# START OF STORED ROWS
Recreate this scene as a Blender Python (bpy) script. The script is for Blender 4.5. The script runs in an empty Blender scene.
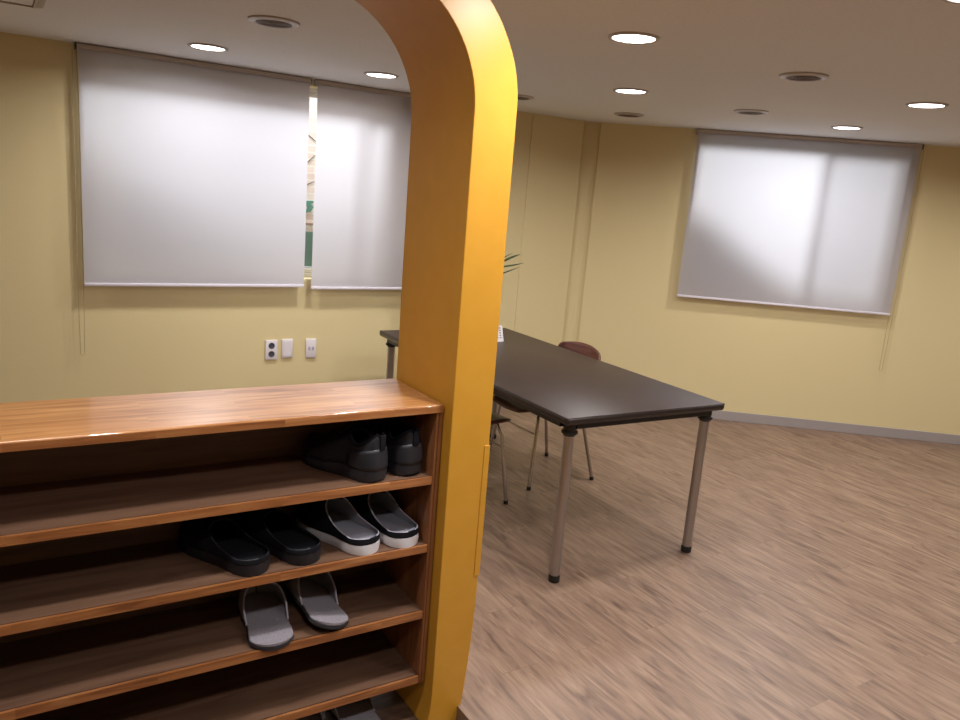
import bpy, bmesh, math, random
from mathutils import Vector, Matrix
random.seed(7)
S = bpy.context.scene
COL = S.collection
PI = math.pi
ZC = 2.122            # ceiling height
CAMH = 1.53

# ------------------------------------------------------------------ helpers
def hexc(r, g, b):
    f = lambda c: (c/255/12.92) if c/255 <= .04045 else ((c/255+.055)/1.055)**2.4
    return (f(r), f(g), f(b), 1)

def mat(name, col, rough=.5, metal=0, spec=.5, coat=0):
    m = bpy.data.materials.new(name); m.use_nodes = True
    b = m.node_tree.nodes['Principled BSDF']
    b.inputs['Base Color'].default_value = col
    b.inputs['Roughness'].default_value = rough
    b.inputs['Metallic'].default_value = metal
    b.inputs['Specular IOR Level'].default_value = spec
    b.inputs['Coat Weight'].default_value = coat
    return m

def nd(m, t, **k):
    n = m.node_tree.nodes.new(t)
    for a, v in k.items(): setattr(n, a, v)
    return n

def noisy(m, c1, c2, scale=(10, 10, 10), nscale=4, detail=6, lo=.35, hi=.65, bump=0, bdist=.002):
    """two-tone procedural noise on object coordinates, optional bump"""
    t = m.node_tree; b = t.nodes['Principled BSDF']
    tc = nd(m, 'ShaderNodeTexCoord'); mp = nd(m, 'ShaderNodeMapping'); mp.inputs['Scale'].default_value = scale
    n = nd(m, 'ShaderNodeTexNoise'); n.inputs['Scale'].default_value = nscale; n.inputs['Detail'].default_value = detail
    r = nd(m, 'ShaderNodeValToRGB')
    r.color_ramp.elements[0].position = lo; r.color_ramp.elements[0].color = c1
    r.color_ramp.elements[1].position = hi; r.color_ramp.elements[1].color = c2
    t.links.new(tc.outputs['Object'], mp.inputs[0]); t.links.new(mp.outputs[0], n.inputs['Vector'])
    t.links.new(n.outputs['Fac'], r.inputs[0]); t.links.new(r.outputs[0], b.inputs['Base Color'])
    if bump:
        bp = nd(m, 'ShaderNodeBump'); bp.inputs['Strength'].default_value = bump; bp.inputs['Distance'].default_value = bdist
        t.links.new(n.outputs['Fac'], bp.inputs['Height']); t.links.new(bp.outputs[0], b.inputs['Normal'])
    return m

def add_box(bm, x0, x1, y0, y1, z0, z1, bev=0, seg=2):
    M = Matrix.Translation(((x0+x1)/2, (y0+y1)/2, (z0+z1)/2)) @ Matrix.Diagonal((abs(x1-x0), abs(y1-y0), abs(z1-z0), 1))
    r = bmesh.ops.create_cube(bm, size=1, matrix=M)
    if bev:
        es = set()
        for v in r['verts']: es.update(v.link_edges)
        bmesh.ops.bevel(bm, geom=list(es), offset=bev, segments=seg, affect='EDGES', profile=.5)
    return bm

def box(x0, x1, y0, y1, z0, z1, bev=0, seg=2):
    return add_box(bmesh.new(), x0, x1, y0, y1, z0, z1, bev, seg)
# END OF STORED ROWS
# START OF STORED ROWS
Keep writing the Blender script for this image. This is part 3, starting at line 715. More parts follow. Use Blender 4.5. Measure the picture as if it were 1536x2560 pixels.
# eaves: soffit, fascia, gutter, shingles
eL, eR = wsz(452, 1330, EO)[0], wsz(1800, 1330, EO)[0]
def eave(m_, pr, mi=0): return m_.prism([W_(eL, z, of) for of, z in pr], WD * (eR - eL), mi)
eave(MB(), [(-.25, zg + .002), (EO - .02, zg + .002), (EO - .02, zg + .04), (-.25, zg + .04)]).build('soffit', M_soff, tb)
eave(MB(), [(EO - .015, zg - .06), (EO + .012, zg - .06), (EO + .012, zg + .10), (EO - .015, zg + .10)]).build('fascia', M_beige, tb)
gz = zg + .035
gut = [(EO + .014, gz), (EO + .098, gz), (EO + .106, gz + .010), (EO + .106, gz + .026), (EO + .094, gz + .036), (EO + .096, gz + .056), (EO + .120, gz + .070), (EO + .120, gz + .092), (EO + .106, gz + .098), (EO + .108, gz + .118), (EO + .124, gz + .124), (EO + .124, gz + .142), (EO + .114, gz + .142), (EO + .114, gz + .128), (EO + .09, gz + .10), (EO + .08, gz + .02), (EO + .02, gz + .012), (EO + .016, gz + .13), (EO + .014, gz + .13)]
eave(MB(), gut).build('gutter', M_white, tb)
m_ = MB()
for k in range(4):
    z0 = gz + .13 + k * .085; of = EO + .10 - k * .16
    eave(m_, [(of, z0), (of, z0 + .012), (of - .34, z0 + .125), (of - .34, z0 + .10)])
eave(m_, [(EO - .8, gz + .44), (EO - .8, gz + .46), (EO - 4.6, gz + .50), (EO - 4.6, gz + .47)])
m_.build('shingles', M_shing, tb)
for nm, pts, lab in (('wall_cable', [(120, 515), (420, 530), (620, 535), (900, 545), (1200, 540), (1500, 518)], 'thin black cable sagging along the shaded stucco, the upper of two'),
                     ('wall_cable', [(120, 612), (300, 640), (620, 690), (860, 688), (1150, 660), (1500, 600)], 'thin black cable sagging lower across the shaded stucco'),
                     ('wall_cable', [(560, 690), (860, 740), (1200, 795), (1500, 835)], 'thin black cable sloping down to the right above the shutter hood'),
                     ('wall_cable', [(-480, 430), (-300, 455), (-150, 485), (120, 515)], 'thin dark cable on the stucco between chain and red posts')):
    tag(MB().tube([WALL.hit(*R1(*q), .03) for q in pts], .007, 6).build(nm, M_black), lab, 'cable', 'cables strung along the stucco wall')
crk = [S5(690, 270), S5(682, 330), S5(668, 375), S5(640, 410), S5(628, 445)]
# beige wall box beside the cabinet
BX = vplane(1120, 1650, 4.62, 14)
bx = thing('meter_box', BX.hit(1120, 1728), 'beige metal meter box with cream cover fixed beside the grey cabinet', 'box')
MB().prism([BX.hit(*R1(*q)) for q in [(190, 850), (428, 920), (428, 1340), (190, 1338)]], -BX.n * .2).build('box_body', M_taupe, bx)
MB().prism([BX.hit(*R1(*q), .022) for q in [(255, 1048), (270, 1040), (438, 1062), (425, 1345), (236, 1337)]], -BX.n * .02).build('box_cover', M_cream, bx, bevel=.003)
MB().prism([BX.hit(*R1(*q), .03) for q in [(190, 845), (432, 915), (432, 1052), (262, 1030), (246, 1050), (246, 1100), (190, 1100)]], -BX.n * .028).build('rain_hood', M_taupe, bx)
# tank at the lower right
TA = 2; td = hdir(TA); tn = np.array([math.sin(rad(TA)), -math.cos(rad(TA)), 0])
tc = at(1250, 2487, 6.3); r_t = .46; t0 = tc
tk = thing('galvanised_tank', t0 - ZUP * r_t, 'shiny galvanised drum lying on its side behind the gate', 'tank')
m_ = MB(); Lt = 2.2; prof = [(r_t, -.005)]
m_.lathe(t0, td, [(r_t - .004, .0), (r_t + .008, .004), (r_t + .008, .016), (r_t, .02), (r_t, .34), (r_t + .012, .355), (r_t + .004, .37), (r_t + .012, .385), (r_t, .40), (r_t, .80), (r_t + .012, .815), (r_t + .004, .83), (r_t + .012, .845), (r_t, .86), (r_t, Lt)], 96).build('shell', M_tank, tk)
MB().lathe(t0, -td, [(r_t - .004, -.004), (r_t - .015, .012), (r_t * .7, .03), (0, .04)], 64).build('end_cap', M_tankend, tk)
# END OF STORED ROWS
#### GIVEN PROBLEM:
The lines to print start at the line containing "Recreate this scene" and end at the line containing "return (f(r), f(g), f(b), 1)"; print them exactly, both ends included, and leave out every picture.

#### REPLY:
Recreate this scene as a Blender Python (bpy) script. The script is for Blender 4.5. The script runs in an empty Blender scene.
import bpy, bmesh, math, random
from mathutils import Vector, Matrix
random.seed(7)
S = bpy.context.scene
COL = S.collection
PI = math.pi
ZC = 2.122            # ceiling height
CAMH = 1.53

# ------------------------------------------------------------------ helpers
def hexc(r, g, b):
    f = lambda c: (c/255/12.92) if c/255 <= .04045 else ((c/255+.055)/1.055)**2.4
    return (f(r), f(g), f(b), 1)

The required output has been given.